Proxmox VE is the most capable open-source virtualisation platform available, and the only serious enterprise-grade alternative to VMware that costs nothing to licence. The web interface will not win design awards, and the operational depth requires infrastructure expertise that smaller teams may not have in-house. Those are genuine trade-offs. For organisations with the skills to operate it, Proxmox delivers the complete feature set of expensive proprietary alternatives — HA, clustering, Ceph, backup, SDN — at a price that is, at its most basic level, free.
Yes. The complete platform can be used commercially without any licensing fees. Paid subscriptions are optional and unlock access to the stable Enterprise Repository and formal ticket support from the Proxmox team in Vienna. No features are restricted on the free version.

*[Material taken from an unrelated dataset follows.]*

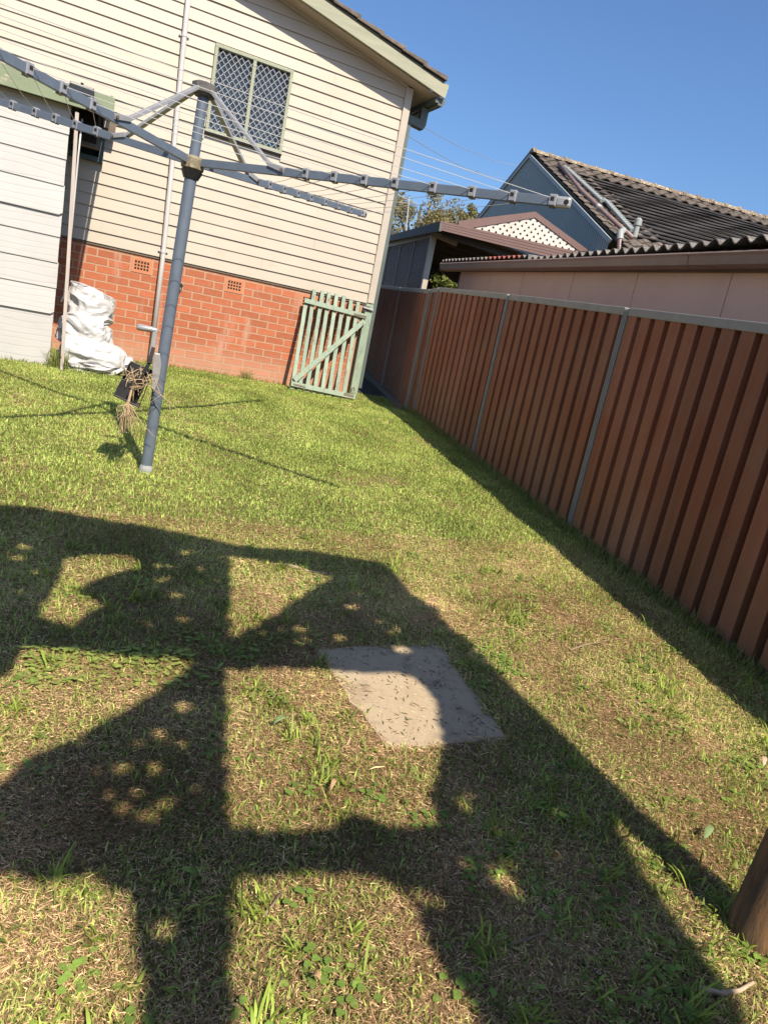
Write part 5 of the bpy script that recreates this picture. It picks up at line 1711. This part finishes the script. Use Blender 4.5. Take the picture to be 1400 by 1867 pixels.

Subscriptions are priced per physical CPU socket per year. A dual-socket server needs two socket subscriptions regardless of how many cores the CPUs have or how many VMs are running. Plans range from Community at €115/year/socket to Premium at €1,060/year/socket based on support response times required.
Proxmox offers comparable virtualisation capabilities — KVM, live migration, HA, clustering — at a fraction of vSphere's licensing cost. VMware has a more polished management interface, more mature DR orchestration tooling, and broader ISV certification. Proxmox requires more Linux expertise to operate. For cost-sensitive organisations, the feature-to-price ratio strongly favours Proxmox.
Proxmox Server Solutions GmbH is an Austrian company under EU jurisdiction. Because Proxmox VE is fully self-hosted on your own hardware, all data remains within your infrastructure. The platform transmits no telemetry to Proxmox's servers on the free tier, making it a strong choice for organisations with strict data sovereignty requirements.
Yes. Proxmox VE includes a built-in HA manager that monitors cluster node health and automatically restarts VMs and containers on healthy nodes if a host fails. HA requires a minimum of three nodes for quorum. Live migration also supports planned node maintenance without VM downtime.